* [PROVIDED INFORMATION]
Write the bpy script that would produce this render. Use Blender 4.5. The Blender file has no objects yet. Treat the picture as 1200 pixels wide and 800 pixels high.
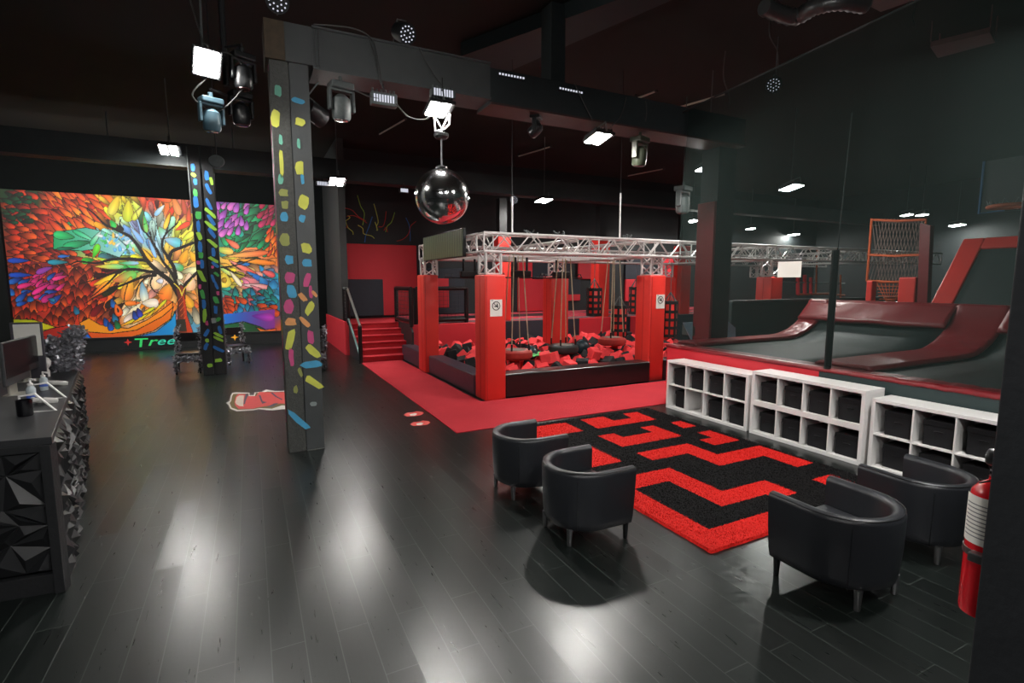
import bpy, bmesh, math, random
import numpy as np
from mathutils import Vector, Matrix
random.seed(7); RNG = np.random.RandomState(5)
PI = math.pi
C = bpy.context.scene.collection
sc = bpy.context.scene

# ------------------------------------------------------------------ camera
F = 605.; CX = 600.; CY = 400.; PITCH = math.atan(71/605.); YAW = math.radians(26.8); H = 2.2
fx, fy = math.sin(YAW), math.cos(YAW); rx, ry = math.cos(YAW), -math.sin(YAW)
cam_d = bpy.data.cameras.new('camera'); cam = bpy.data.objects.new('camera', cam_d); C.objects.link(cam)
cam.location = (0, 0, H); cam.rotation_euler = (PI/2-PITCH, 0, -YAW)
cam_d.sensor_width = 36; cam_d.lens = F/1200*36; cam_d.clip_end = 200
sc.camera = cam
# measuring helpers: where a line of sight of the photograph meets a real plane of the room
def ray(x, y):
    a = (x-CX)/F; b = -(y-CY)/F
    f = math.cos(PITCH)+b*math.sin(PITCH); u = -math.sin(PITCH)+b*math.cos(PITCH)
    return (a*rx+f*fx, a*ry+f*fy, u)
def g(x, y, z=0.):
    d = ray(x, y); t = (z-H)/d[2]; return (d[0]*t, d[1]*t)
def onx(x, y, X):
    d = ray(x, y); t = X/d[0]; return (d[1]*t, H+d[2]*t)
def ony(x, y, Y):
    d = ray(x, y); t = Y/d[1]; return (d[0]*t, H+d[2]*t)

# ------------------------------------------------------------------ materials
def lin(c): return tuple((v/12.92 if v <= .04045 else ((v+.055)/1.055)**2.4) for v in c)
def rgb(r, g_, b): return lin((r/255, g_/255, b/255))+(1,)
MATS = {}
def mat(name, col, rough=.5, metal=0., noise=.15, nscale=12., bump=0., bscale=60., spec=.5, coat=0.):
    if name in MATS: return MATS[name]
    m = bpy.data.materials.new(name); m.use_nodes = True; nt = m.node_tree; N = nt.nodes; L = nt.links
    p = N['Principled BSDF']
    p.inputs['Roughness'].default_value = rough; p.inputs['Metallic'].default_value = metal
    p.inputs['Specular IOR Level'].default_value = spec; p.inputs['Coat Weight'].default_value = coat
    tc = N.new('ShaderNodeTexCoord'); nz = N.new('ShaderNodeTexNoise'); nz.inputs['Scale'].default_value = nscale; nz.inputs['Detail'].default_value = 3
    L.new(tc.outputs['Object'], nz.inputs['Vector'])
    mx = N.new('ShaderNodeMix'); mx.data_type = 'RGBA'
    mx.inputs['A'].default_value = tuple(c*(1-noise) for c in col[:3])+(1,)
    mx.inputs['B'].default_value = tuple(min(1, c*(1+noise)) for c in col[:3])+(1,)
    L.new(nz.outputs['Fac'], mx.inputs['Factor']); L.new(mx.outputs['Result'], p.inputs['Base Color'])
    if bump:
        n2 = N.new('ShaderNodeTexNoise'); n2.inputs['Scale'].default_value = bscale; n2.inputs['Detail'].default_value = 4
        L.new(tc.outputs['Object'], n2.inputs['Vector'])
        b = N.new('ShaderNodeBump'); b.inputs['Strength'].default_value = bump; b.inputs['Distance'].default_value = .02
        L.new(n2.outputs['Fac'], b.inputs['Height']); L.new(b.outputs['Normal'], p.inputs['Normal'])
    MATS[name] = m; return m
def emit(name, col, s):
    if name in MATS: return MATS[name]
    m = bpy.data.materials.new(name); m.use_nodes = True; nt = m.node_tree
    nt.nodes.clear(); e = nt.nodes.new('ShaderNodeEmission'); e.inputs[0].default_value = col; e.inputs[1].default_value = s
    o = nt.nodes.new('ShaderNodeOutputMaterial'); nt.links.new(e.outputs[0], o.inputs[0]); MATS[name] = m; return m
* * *
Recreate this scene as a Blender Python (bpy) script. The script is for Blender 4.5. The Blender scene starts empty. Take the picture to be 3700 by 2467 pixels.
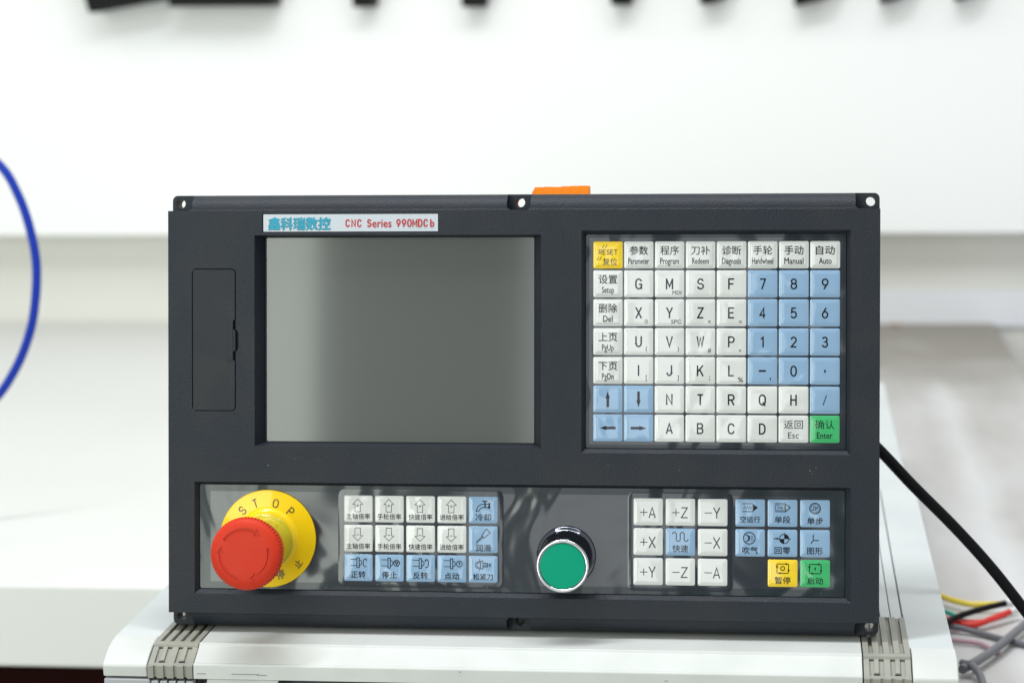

* [TASK DIRECTIONS] Isolate the lines above that contain the word "picture" and copy them.

* [SOLUTION TO THIS PROBLEM]
Write the bpy script that would produce this render. Use Blender 4.5. The Blender file has no objects yet. Treat the picture as 1200 pixels wide and 800 pixels high.
Recreate this scene as a Blender Python (bpy) script. The script is for Blender 4.5. The Blender scene starts empty. Take the picture to be 3700 by 2467 pixels.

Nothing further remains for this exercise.